Each line from the one containing "Recreate this scene" through the one containing "bg.inputs['Color'].default_value = (0.80, 0.90, 1.0, 1);" is to be retyped exactly, both end lines included, and all other lines left out.
--- Begin ENTRIES ---
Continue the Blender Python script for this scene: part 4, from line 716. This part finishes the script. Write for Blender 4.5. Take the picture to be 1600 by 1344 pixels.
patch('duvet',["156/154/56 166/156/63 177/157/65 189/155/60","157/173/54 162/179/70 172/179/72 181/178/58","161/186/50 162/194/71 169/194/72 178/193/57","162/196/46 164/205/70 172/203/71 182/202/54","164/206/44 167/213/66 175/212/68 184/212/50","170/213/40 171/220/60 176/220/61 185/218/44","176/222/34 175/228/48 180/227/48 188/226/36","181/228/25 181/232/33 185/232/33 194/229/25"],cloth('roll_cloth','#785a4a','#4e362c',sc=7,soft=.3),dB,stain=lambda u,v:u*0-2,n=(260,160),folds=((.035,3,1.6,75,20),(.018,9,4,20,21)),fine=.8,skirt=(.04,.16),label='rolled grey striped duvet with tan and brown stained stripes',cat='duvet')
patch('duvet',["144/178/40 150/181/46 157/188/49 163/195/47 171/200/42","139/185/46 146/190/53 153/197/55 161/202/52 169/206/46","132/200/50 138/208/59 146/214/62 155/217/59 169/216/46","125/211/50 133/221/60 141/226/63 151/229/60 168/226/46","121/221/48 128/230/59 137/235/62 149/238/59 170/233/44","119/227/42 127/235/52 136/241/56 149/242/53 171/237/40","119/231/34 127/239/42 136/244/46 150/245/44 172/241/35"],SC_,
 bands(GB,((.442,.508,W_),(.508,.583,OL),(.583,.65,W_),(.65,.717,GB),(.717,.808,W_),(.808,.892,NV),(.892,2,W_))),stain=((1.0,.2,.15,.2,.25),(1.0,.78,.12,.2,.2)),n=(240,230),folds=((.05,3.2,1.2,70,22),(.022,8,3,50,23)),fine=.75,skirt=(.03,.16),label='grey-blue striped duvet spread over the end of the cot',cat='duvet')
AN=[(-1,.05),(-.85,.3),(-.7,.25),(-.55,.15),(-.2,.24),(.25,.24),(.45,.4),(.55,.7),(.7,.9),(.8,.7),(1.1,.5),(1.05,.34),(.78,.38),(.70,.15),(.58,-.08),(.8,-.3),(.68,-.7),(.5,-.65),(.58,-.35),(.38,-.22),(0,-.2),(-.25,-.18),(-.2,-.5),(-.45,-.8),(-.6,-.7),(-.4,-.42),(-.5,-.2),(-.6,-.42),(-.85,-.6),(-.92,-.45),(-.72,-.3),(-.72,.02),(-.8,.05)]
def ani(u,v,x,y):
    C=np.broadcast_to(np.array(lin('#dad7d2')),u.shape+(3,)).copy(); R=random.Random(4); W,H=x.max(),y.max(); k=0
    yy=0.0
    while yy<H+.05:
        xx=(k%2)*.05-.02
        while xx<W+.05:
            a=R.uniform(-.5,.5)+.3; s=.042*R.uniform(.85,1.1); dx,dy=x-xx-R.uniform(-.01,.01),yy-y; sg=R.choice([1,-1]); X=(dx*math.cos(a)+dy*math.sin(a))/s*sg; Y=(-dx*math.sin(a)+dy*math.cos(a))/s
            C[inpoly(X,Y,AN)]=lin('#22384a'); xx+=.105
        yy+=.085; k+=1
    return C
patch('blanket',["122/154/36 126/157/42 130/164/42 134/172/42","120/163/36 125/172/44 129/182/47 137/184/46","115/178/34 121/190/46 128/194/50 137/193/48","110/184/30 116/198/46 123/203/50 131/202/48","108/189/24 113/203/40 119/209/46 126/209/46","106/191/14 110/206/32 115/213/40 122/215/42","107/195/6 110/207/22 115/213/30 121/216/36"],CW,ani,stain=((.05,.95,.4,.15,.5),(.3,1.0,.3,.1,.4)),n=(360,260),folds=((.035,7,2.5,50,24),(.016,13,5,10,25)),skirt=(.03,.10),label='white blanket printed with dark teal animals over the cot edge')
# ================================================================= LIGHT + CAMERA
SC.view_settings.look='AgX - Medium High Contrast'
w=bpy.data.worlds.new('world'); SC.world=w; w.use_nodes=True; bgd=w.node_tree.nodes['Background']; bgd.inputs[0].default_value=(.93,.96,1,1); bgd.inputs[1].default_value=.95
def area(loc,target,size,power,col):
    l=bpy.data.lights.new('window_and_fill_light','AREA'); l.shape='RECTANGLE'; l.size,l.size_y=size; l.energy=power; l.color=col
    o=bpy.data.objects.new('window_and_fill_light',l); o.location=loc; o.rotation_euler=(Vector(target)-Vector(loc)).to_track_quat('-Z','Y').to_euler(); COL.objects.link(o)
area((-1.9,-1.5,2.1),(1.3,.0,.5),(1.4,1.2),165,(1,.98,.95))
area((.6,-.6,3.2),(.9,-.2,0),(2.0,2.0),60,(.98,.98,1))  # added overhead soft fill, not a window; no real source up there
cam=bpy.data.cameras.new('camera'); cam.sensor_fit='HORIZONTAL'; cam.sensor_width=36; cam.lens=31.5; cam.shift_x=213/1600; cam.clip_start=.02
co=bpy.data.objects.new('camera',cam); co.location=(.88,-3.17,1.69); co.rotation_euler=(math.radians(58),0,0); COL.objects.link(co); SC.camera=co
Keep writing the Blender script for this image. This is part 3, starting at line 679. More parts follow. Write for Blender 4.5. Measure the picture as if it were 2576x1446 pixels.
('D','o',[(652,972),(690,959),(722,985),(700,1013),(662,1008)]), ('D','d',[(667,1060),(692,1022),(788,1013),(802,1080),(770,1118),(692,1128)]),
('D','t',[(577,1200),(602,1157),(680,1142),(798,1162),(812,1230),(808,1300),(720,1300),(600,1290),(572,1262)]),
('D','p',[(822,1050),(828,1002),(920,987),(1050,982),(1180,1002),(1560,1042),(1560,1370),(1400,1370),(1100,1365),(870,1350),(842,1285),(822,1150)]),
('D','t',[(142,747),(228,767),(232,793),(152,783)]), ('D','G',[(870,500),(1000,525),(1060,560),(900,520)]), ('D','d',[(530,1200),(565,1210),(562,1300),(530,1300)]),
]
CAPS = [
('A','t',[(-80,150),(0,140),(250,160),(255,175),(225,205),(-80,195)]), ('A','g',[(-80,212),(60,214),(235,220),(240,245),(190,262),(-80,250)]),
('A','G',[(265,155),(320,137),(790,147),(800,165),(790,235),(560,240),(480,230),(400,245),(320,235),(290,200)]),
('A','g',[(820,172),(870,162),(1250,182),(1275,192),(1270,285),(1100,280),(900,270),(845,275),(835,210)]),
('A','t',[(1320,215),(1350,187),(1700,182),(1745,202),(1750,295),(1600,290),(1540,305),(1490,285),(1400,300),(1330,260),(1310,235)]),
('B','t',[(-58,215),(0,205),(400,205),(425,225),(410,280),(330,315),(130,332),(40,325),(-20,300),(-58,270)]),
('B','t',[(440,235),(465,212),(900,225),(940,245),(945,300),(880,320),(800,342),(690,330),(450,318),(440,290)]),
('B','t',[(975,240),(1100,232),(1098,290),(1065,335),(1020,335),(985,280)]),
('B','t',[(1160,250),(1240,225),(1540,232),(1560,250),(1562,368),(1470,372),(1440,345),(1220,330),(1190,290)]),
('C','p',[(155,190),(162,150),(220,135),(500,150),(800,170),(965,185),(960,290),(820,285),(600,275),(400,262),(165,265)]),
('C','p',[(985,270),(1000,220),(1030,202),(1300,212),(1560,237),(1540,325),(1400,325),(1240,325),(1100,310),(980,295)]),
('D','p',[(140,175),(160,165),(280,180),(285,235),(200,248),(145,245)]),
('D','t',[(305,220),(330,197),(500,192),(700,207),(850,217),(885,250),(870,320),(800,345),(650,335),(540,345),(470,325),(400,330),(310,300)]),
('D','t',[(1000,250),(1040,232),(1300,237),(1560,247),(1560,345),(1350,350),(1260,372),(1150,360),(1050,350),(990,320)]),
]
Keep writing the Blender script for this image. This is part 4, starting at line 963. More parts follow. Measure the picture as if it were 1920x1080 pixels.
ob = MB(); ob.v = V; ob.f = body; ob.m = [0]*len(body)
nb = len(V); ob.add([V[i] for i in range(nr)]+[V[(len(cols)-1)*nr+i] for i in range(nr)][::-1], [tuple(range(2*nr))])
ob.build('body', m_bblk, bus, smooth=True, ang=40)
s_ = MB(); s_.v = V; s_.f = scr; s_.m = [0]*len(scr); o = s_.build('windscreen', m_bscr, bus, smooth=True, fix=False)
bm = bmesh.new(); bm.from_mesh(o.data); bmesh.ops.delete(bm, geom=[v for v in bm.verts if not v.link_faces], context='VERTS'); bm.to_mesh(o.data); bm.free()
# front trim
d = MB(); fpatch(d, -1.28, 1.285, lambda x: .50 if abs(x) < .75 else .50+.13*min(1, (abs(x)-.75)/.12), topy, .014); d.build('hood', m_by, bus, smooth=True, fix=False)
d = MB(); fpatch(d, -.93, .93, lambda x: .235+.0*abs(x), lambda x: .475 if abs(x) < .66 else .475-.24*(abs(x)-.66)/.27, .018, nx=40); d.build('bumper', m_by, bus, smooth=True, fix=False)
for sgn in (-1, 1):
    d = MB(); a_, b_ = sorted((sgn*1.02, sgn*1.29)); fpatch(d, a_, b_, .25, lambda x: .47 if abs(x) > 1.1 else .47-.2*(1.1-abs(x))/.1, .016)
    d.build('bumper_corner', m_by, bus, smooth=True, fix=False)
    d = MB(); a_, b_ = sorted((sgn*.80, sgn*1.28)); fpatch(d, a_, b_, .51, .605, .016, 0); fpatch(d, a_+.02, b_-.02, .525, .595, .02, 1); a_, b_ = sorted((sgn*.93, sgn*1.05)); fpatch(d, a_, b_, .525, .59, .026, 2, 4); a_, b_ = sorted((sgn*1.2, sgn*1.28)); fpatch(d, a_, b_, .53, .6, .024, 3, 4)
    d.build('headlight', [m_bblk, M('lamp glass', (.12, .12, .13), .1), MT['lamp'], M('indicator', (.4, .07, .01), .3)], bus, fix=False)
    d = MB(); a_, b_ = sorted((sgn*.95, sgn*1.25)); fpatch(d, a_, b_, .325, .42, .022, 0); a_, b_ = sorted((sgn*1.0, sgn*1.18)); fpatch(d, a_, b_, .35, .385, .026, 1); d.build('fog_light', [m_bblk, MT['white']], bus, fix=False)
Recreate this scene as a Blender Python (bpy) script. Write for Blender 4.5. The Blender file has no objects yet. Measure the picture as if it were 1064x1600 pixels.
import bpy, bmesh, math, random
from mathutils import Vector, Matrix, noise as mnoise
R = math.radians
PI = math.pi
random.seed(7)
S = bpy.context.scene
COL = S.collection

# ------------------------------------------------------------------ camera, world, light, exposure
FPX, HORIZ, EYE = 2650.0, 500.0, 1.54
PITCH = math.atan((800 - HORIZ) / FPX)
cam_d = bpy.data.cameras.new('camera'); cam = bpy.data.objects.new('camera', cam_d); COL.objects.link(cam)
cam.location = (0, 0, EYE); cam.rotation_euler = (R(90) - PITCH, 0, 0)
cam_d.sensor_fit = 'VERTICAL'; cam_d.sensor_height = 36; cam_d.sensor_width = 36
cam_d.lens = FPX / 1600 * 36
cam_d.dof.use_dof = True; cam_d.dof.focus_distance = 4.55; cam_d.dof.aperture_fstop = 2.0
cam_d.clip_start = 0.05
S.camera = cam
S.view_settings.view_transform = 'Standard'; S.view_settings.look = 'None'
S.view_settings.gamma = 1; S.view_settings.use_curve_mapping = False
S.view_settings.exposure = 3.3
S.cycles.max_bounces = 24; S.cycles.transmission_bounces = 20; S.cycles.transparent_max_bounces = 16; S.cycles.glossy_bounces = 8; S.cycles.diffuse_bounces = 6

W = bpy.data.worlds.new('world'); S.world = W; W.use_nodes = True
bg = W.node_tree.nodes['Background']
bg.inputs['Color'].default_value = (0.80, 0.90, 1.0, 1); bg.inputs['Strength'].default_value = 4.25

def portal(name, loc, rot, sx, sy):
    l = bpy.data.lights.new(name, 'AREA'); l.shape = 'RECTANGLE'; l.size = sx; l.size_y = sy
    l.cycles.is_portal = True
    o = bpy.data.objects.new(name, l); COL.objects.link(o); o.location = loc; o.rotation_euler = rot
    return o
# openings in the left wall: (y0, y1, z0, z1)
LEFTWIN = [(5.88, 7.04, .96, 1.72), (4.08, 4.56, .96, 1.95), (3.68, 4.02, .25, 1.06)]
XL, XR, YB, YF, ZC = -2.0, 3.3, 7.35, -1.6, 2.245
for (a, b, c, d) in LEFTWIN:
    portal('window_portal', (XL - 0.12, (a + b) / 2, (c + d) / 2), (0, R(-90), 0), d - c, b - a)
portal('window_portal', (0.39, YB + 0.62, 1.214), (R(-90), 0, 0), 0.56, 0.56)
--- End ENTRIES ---
* _RESPONSE FOR THIS EXERCISE_
Recreate this scene as a Blender Python (bpy) script. Write for Blender 4.5. The Blender file has no objects yet. Measure the picture as if it were 1064x1600 pixels.
import bpy, bmesh, math, random
from mathutils import Vector, Matrix, noise as mnoise
R = math.radians
PI = math.pi
random.seed(7)
S = bpy.context.scene
COL = S.collection

# ------------------------------------------------------------------ camera, world, light, exposure
FPX, HORIZ, EYE = 2650.0, 500.0, 1.54
PITCH = math.atan((800 - HORIZ) / FPX)
cam_d = bpy.data.cameras.new('camera'); cam = bpy.data.objects.new('camera', cam_d); COL.objects.link(cam)
cam.location = (0, 0, EYE); cam.rotation_euler = (R(90) - PITCH, 0, 0)
cam_d.sensor_fit = 'VERTICAL'; cam_d.sensor_height = 36; cam_d.sensor_width = 36
cam_d.lens = FPX / 1600 * 36
cam_d.dof.use_dof = True; cam_d.dof.focus_distance = 4.55; cam_d.dof.aperture_fstop = 2.0
cam_d.clip_start = 0.05
S.camera = cam
S.view_settings.view_transform = 'Standard'; S.view_settings.look = 'None'
S.view_settings.gamma = 1; S.view_settings.use_curve_mapping = False
S.view_settings.exposure = 3.3
S.cycles.max_bounces = 24; S.cycles.transmission_bounces = 20; S.cycles.transparent_max_bounces = 16; S.cycles.glossy_bounces = 8; S.cycles.diffuse_bounces = 6

W = bpy.data.worlds.new('world'); S.world = W; W.use_nodes = True
bg = W.node_tree.nodes['Background']
bg.inputs['Color'].default_value = (0.80, 0.90, 1.0, 1); bg.inputs['Strength'].default_value = 4.25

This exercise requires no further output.